By Gary Zeidner (Read the original.)
No humbug here: BETC Saves Christmas
Maybe it’s the lack of snow in the metro area? Or the dearth of Christmas lights throughout great swathes of Boulder (I’m looking at you, Twenty-Ninth Street Mall). Maybe it’s a fatigue born of Christmas decorations and music filling every store and restaurant since the day after Halloween in direct contravention of the Save Thanksgiving Act of 2015? Whatever the reason, even though it’s coming up quick, for a lot of people it just hasn’t felt much like Christmas yet this year.
The theater scene, usually a reliable instiller of Christmas spirit, hasn’t been much help here in 2019. The Denver Center for the Performing Arts traditionally presents locally sourced versions of A Christmas Carol and/or The Santaland Diaries, but due to renovations and executive decisions, respectively, neither one will be brightening the DCPA’s stages this year. As of the writing of this review, the only holiday-themed production you’ll see there the rest of this year is two nights of Manheim Steamroller. Gone is the Avenue Theatre along with its annual, yuletide goof-fest, Santa’s Big Red Sack. The “naughty” list of theaters giving Christmas a pass this year is a long and lugubrious one.

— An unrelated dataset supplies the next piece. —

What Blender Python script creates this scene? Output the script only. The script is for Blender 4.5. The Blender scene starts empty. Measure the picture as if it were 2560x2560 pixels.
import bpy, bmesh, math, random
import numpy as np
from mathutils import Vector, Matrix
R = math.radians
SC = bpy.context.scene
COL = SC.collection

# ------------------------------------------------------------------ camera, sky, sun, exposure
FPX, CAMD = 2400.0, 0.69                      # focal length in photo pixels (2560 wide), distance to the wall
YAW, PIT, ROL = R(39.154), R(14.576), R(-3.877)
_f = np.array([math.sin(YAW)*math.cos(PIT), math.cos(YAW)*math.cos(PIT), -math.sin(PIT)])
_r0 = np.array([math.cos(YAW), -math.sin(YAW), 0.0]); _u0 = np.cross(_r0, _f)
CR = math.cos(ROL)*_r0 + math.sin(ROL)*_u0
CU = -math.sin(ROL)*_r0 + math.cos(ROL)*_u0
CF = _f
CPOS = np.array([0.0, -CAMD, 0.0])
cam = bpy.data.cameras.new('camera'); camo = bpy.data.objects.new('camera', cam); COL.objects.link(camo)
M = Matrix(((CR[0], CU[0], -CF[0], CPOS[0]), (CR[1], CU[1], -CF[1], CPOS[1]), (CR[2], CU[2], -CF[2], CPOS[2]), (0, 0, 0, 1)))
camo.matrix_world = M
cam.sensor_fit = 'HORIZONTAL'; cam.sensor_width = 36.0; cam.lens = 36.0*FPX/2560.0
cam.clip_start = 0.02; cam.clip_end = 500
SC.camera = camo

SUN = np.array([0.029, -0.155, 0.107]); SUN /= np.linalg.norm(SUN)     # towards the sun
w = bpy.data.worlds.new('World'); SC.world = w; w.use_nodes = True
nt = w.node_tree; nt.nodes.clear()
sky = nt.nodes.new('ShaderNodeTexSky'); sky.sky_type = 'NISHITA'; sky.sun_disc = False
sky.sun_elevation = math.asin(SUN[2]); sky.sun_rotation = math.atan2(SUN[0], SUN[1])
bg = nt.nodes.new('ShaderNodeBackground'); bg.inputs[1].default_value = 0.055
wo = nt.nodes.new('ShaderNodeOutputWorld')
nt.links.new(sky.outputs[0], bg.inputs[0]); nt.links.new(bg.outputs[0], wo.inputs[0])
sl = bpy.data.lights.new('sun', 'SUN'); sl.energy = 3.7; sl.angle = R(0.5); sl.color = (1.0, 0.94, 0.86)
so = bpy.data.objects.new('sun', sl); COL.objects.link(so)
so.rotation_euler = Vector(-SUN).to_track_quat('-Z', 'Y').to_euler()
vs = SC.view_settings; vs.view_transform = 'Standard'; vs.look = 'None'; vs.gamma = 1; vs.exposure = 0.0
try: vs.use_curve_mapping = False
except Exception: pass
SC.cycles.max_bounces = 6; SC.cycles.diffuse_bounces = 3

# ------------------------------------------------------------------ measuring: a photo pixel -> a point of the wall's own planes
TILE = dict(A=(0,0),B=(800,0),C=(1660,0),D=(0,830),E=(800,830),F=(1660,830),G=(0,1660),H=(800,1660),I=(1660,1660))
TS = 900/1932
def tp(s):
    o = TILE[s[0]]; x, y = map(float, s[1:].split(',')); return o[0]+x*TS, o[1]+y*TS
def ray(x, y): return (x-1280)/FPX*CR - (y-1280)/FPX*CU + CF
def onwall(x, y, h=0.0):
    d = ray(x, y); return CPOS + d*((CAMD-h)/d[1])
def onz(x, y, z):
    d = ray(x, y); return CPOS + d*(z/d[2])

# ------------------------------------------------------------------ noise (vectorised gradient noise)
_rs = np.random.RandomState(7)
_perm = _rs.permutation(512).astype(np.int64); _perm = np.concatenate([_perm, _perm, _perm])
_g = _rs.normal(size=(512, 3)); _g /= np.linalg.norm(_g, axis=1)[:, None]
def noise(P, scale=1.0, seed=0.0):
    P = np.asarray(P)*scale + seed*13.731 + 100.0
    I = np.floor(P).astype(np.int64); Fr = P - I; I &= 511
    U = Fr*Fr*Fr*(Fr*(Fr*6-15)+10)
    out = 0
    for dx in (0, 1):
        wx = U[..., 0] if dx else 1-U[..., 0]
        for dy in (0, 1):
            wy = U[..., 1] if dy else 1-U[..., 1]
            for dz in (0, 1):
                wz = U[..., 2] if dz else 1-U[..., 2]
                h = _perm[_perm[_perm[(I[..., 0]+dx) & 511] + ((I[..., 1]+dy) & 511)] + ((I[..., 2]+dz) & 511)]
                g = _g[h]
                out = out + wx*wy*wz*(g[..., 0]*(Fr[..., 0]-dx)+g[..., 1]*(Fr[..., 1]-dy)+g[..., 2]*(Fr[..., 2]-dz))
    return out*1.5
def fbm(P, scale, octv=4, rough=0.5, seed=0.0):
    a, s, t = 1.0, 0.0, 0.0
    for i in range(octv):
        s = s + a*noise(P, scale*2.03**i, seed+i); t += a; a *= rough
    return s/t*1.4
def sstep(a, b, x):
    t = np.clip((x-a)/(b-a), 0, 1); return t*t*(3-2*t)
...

The Boulder Ensemble Theatre Company (BETC) wasn’t having it! As it so often does, BETC anticipated the needs of the theater-going community and acted decisively to meet them. BETC founders and Fezziwig-like head honchos, Stephen Weitz and Rebecca Remaly, saw this perfect storm of Christmaslessness coming and swooped in to our collective rescue with a merry and magical production of the uber-classic A Christmas Carol. For doing so, BETC has earned the top spot on the nice list and full houses for the rest of the show’s run.
Remaly, a bona fide Christmas Carol aficionado for nearly her entire life, adapted and directed this version, and her conversance with, and love of, the source material shine through. Her adaptation is joyously faithful to Dickens’ original text yet somehow more streamlined and economical, by far, than virtually any other adaptation I’ve ever seen. Remaly’s every decision regarding casting, staging, tone, music — everything — hits the center of the garland-wreathed bullseye.
Scrooge, the mean, miserly, misanthropic, old cuss who must learn the true meaning of Christmas and become a better person or else suffer for it eternally, is a character for the ages and as relevant now as he was when he sprang from Dickens’ quill more than 175 years ago. Here, Scrooge’s whiskers and bald head declare him genuine before Sam Sandoe utters his first line. Not to be outdone by excellent costuming and makeup, Sandoe delivers another of his trademarked, rousing performances. His Scrooge will having you laughing and, quite possibly, crying before everything shakes out on Christmas morning.
Mark Rubald plays Scrooge’s nephew, Fred, the ghost of Scrooge’s erstwhile business partner, Jacob Marley, and Fezziwig himself. Rubald is the caliber of actor that his very presence in a cast functions as a cosmic stamp of approval. An already glowing Christmas Carol blazes to even greater life every time he steps on stage. The always reliable Jihad Milhelm manages multiple characters, including one of the ghosts, as well as some platform shoes that would kill a lesser man. Chloe McLeod, Erika Mori, Damon Guerrasio and a bunch of talented child actors round out the cast and deserve kudos to a one.
The understated set design by Tina Anderson includes touches like a cobblestone-like stage and a clock with no hands hanging from the arch above it. Jason Ducat’s sound design, particularly his work on the ghosts and the aural montage after Scrooge sees the painful, enlightening visions of his Christmases past, are world-building highlights. And the interludes of favorite Christmas tunes, including a most wonderful a capella “Joy to the World,” are the bows on top of this theatrical Christmas present.
BETC’s A Christmas Carol is the holly, jolly cure for anyone feeling the Christmas — or lack of Christmas — blues.
ON THE BILL: ‘A Christmas Carol’ — presented by Boulder Ensemble Theatre Company. Dairy Arts Center, 2590 Walnut St., Boulder, betc.org, $22.50 and up. Through Dec. 28.